Scribes, Pharisees, and angels dancing on a pinhead

Do you believe that only direct quotations from the Big Book constitute valid advice or do you believe that experience based on implementing the instructions or elaborations of how to apply them in all our affairs are valid too? In other words: is the message limited to the words of the first 164 pages or is the message anything consistent with the PRINCIPLES contained therein?

Someone in another Book distanced himself from the 'scribes and Pharisees'.

Where are we in AA in danger of becoming just such scribes and Pharisees?

Sometimes, in the small corner of AA which believes in the principles in the Big Book, there is infighting: a tendency to attempt to outdo each other in orthodoxy and precise adherence to the wording. The cries of 'heretic', the witch-burning, the reformation and counter-formation, and the establishment of 'one true churches' remind me of religious history. For some, no one is quite pure enough, no one is quite precise enough ... Words are pored over. Nuances are agonised over. "Workbooks are killing newcomers!" "That's not in the Book!" "That's in 'To Wives' ... it cannot apply to alcoholics, too ... you can't take it out of context."

And, instead of cooperating to help reach the people who need are help, we have angels-dancing-on-a-pinhead arguments and dismiss others' wisdom and experience because it does not fit our template, which, of course is the only one that is valid.

The people who wrote the Book did not, individually, take precisely the actions outlined in the Book.

When one reads on 263 how Dr Bob took people through the Steps, one would have to conclude that he and his sponsees would be disapproved of for not working the Steps 'properly'. Was the inventory REALLY thorough? Was there a whole hour reviewing Step Five afterwards? I'm being slightly naughty, here, but you get the point.

I keep coming back to this, which was written by Dr Bob as the last word on the matter of tolerance.

"During nine years in A.A. I have observed that those who follow the Alcoholics Anonymous program with the greatest earnestness and zeal, not only maintain sobriety, but often acquire finer characteristics and attitudes as well. One of these is tolerance.

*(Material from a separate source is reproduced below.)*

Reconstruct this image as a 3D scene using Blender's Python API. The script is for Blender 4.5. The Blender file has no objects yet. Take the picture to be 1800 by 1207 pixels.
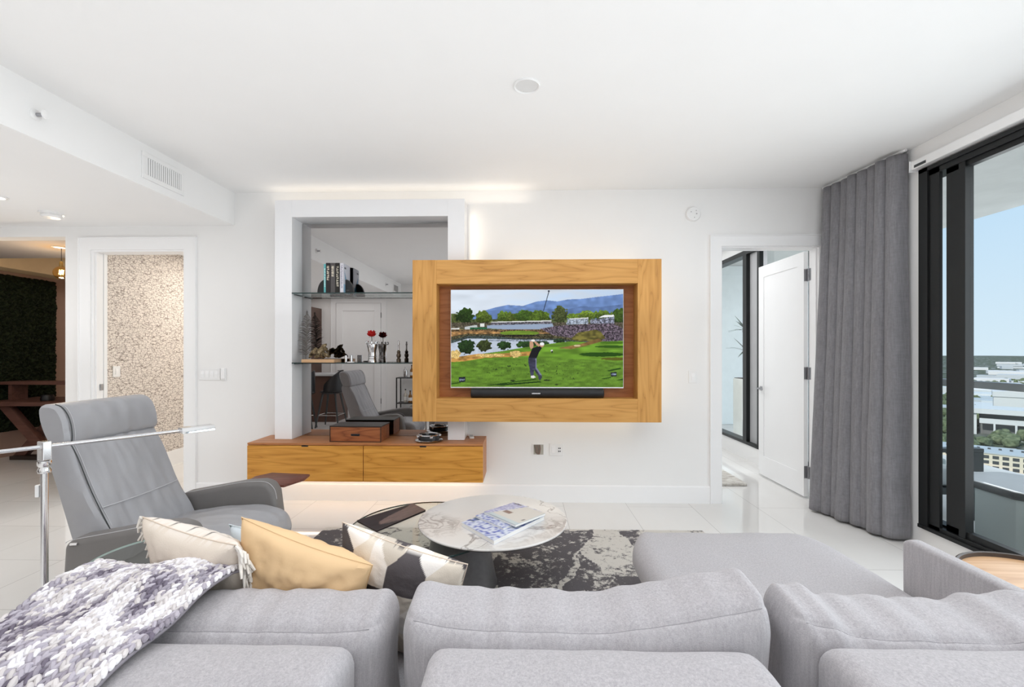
import bpy, bmesh, math, random
import numpy as np
from mathutils import Vector, Matrix, noise
R = math.radians
random.seed(7)
scene = bpy.context.scene
COL = scene.collection
PI = math.pi

# ------------------------------------------------------------------ camera
cam_d = bpy.data.cameras.new('camera'); cam = bpy.data.objects.new('camera', cam_d); COL.objects.link(cam)
cam_d.sensor_width = 36.0; cam_d.lens = 16.0; cam_d.shift_y = 13.5 / 1800; cam_d.clip_start = .05; cam_d.clip_end = 20000
cam.location = (0, 0, 1.46); cam.rotation_euler = (R(90), 0, math.atan(20 / 800))
scene.camera = cam
scene.view_settings.view_transform = 'Standard'; scene.view_settings.look = 'None'
scene.view_settings.gamma = 1; scene.view_settings.use_curve_mapping = False
scene.view_settings.exposure = 0.0
scene.cycles.max_bounces = 10; scene.cycles.diffuse_bounces = 6; scene.cycles.glossy_bounces = 5
scene.cycles.transparent_max_bounces = 16; scene.cycles.sample_clamp_indirect = 6
scene.cycles.caustics_reflective = False; scene.cycles.caustics_refractive = False

# ------------------------------------------------------------------ sky
wd = bpy.data.worlds.new('sky'); scene.world = wd; wd.use_nodes = True
nt = wd.node_tree; bgn = nt.nodes['Background']
tc = nt.nodes.new('ShaderNodeTexCoord'); sx = nt.nodes.new('ShaderNodeSeparateXYZ'); rp = nt.nodes.new('ShaderNodeValToRGB')
nt.links.new(tc.outputs['Generated'], sx.inputs[0]); nt.links.new(sx.outputs['Z'], rp.inputs[0]); nt.links.new(rp.outputs[0], bgn.inputs[0])
rp.color_ramp.elements[0].position = 0.0; rp.color_ramp.elements[0].color = (.70, .85, .96, 1)
rp.color_ramp.elements[1].position = .6; rp.color_ramp.elements[1].color = (.36, .58, .90, 1)
e = rp.color_ramp.elements.new(.22); e.color = (.56, .77, .97, 1)
bgn.inputs[1].default_value = 1.0

def lamp(name, kind, loc, rot, energy, color=(1, 1, 1), size=1, sizey=None, spread=None):
    l = bpy.data.lights.new(name, kind); l.energy = energy; l.color = color
    if kind == 'AREA':
        l.size = size
        if sizey: l.shape = 'RECTANGLE'; l.size_y = sizey
        if spread: l.spread = R(spread)
    elif kind == 'SUN': l.angle = R(size)
    else: l.shadow_soft_size = size
    o = bpy.data.objects.new(name, l); COL.objects.link(o); o.location = loc; o.rotation_euler = [R(a) for a in rot]
    return o
lamp('sun', 'SUN', (0, 0, 30), (52, 0, -60), 3.4, (1, .96, .9), 1.5)
# daylight entering through the long sliding window and the bedroom window
lamp('window_daylight', 'AREA', (3.45, 1.0, 1.55), (0, 90, 0), 85, (.95, .975, 1), 2.6, 5.0)
lamp('open_sky_daylight', 'AREA', (8.5, 4.0, 2.2), (0, 90, 0), 520, (.95, .98, 1), 5.0, 14.0).visible_glossy = False
lamp('bedroom_daylight', 'AREA', (3.45, 6.6, 1.55), (0, 90, 0), 80, (.95, .975, 1), 2.4, 3.4).visible_glossy = False
# broad area lamps added to fill the living room and kitchen evenly
lamp('living_room_fill', 'AREA', (.3, .9, 2.98), (0, 0, 0), 64, (.965, .975, 1), 4.6, 4.4).visible_glossy = False
lamp('kitchen_fill', 'AREA', (-4.6, 1.0, 2.66), (0, 0, 0), 62, (1, .98, .96), 2.6, 5.0).visible_glossy = False
lamp('bedroom_light', 'AREA', (1.4, 6.4, 2.98), (0, 0, 0), 46, (1, .985, .98), 2.4, 2.6).visible_glossy = False
# unseen upward lamps added to brighten the ceiling and the soffit
lamp('ceiling_up_fill', 'AREA', (-.3, 1.6, 1.75), (180, 0, 0), 32, (.96, .98, 1), 4.6, 4.6).visible_glossy = False
lamp('kitchen_up_fill', 'AREA', (-4.7, 1.6, 1.3), (180, 0, 0), 24, (.99, .985, .985), 2.6, 4.6).visible_glossy = False

# ------------------------------------------------------------------ mesh helpers
class MB:
    def __init__(s): s.v = []; s.f = []; s.sm = []; s.col = None
    def add(s, vs, fs, smooth=False):
        o = len(s.v); s.v += [tuple(v) for v in vs]
        for f in fs: s.f.append([i + o for i in f]); s.sm.append(smooth)
        return s
    def bm(s, b, smooth=False, M=None):
        b.verts.index_update()
        s.add([(M @ v.co if M else v.co.copy()) for v in b.verts], [[v.index for v in f.verts] for f in b.faces], smooth); b.free(); return s
    def box(s, x0, x1, y0, y1, z0, z1, bev=0, seg=2, M=None):
        b = bmesh.new(); bmesh.ops.create_cube(b, size=1)
        for v in b.verts: v.co = Vector(((x0 + x1) / 2 + v.co.x * (x1 - x0), (y0 + y1) / 2 + v.co.y * (y1 - y0), (z0 + z1) / 2 + v.co.z * (z1 - z0)))
        if bev: bmesh.ops.bevel(b, geom=b.edges[:], offset=bev, segments=seg, affect='EDGES', profile=.5)
        return s.bm(b, False, M)
    def prism(s, poly, a, b_, axis='y', bev=0, seg=2, M=None):
        # polygon in the plane across the axis, extruded from a to b_
        f = {'y': lambda p, t: (p[0], t, p[1]), 'z': lambda p, t: (p[0], p[1], t), 'x': lambda p, t: (t, p[0], p[1])}[axis]
        b = bmesh.new(); A = [b.verts.new(f(p, a)) for p in poly]; B = [b.verts.new(f(p, b_)) for p in poly]
        n = len(poly); b.faces.new(A); b.faces.new(B[::-1])
        for i in range(n): b.faces.new((A[i], B[i], B[(i + 1) % n], A[(i + 1) % n]))
        bmesh.ops.recalc_face_normals(b, faces=b.faces[:])
        if bev: bmesh.ops.bevel(b, geom=[e for e in b.edges if e.calc_face_angle(0) > R(25)], offset=bev, segments=seg, affect='EDGES', profile=.5)
        return s.bm(b, bool(bev), M)
    def tube(s, pts, r, n=10, closed=False):
        pts = [Vector(p) for p in pts]; m = len(pts); rs = r if isinstance(r, (list, tuple)) else [r] * m
        vs = []; up = None
        for i, p in enumerate(pts):
            a = pts[(i - 1) % m] if (closed or i > 0) else p; c = pts[(i + 1) % m] if (closed or i < m - 1) else p
            t = (c - a).normalized()
            if up is None: up = t.orthogonal().normalized()
            up = (up - t * up.dot(t)); up = up.normalized() if up.length > 1e-6 else t.orthogonal().normalized()
            w = t.cross(up)
            vs += [p + (up * math.cos(2 * PI * k / n) + w * math.sin(2 * PI * k / n)) * rs[i] for k in range(n)]
        fs = []
        for i in range(m if closed else m - 1):
            j = (i + 1) % m
            for k in range(n): fs.append((i * n + k, i * n + (k + 1) % n, j * n + (k + 1) % n, j * n + k))
        if not closed: fs += [tuple(range(n))[::-1], tuple((m - 1) * n + k for k in range(n))]
        return s.add(vs, fs, True)
    def lathe(s, prof, c=(0, 0, 0), n=40, M=None, smooth=True):
        vs = []; fs = []; m = len(prof)
        for (r, z) in prof:
            vs += [Vector((max(r, 1e-5) * math.cos(2 * PI * k / n), max(r, 1e-5) * math.sin(2 * PI * k / n), z)) for k in range(n)]
        for i in range(m - 1):
            for k in range(n): fs.append((i * n + k, i * n + (k + 1) % n, (i + 1) * n + (k + 1) % n, (i + 1) * n + k))
        c = Vector(c)
        vs = [(M @ v if M else v) + c for v in vs]
        return s.add(vs, fs, smooth)
    def grid(s, nu, nv, fn, smooth=True, flip=False):
        vs = [fn(i / nu, j / nv) for j in range(nv + 1) for i in range(nu + 1)]; fs = []
        for j in range(nv):
            for i in range(nu):
                a = j * (nu + 1) + i; q = (a, a + 1, a + nu + 2, a + nu + 1)
                fs.append(q[::-1] if flip else q)
        return s.add(vs, fs, smooth)
    def soft(s, sx, sy, sz, r, n=(20, 8, 14), disp=None, M=None):
        # a rounded box with soft faces; disp(p, n) may move each vertex
        hx, hy, hz = sx / 2, sy / 2, sz / 2; key = {}; vs = []; fs = []
        H = (hx, hy, hz)
        def vid(p):
            k = (round(p[0], 5), round(p[1], 5), round(p[2], 5))
            if k in key: return key[k]
            q = Vector([p[i] * H[i] for i in range(3)])
            c = Vector([max(-(H[i] - r), min(H[i] - r, q[i])) for i in range(3)]); d = q - c
            nn = d.normalized() if d.length > 1e-9 else q.normalized()
            pt = c + nn * r
            if disp: pt = disp(pt, nn)
            key[k] = len(vs); vs.append(M @ pt if M else pt); return key[k]
        def lin(k, m):
            # denser lines near the edges
            t = k / m * 2 - 1; return math.sin(t * PI / 2) * .55 + t * .45
        for ax in range(3):
            u, w = [(1, 2), (2, 0), (0, 1)][ax]
            for sg in (-1, 1):
                for i in range(n[u]):
                    for j in range(n[w]):
                        q = []
                        for (a, b_) in ((i, j), (i + 1, j), (i + 1, j + 1), (i, j + 1)):
                            p = [0, 0, 0]; p[ax] = sg; p[u] = lin(a, n[u]); p[w] = lin(b_, n[w]); q.append(vid(p))
                        fs.append(q if sg > 0 else q[::-1])
        return s.add(vs, fs, True)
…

Tolerance expresses itself in a variety of ways: in kindness and consideration toward the man or woman who is just beginning the march along the spiritual path; in the understanding of those who perhaps have been less fortunate in educational advantages, and in sympathy toward those whose religious ideas may seem to be at great variance with our own. I am reminded in this connection of the picture of a hub with its radiating spokes. We all start at the outer circumference and approach our destination by one of many routes. To say that one spoke is much better than all the other spokes is true only in the sense of its being best suited to you as an individual. Human nature is such that without some degree of tolerance, each one of us might be inclined to believe that we have found the best or perhaps the shortest spoke. Without some tolerance we might tend to become a bit smug or superior—which of course is not helpful to the person we are trying to help, and may be quite painful or obnoxious to others. No one of us wishes to do anything which might act as a deterrent to the advancement of another—and a patronizing attitude can readily slow up this process. Tolerance furnishes, as a by-product, a greater freedom from the tendency to cling to preconceived ideas and stubbornly adhered-to opinions. In other words it often promotes an open-mindedness which is vastly important—in fact a prerequisite to the successful termination of any line of search, whether it be scientific or spiritual. These, then, are a few of the reasons why an attempt to acquire tolerance should be made by each one of us."

The absurdity of the argument also reminds me of this, by Anthony de Mello:
 A saint was once given the gift of speaking the language of the ants. He approached one who seemed the scholarly type, and asked, "What is the Almighty like? Is he in any way similar to the ant?" Said the scholar, "The Almighty? Certainly not! We ants, you see, have only one sting. But the Almighty, he has two!" Suggested postscript:
 When asked what heaven was like, the ant-scholar solemnly replied, "There we shall be just like Him, having two stings each, only smaller ones."
 A bitter controversy rages among religious schools of thought as to where exactly the second sting will be located in the heavenly body of the ant.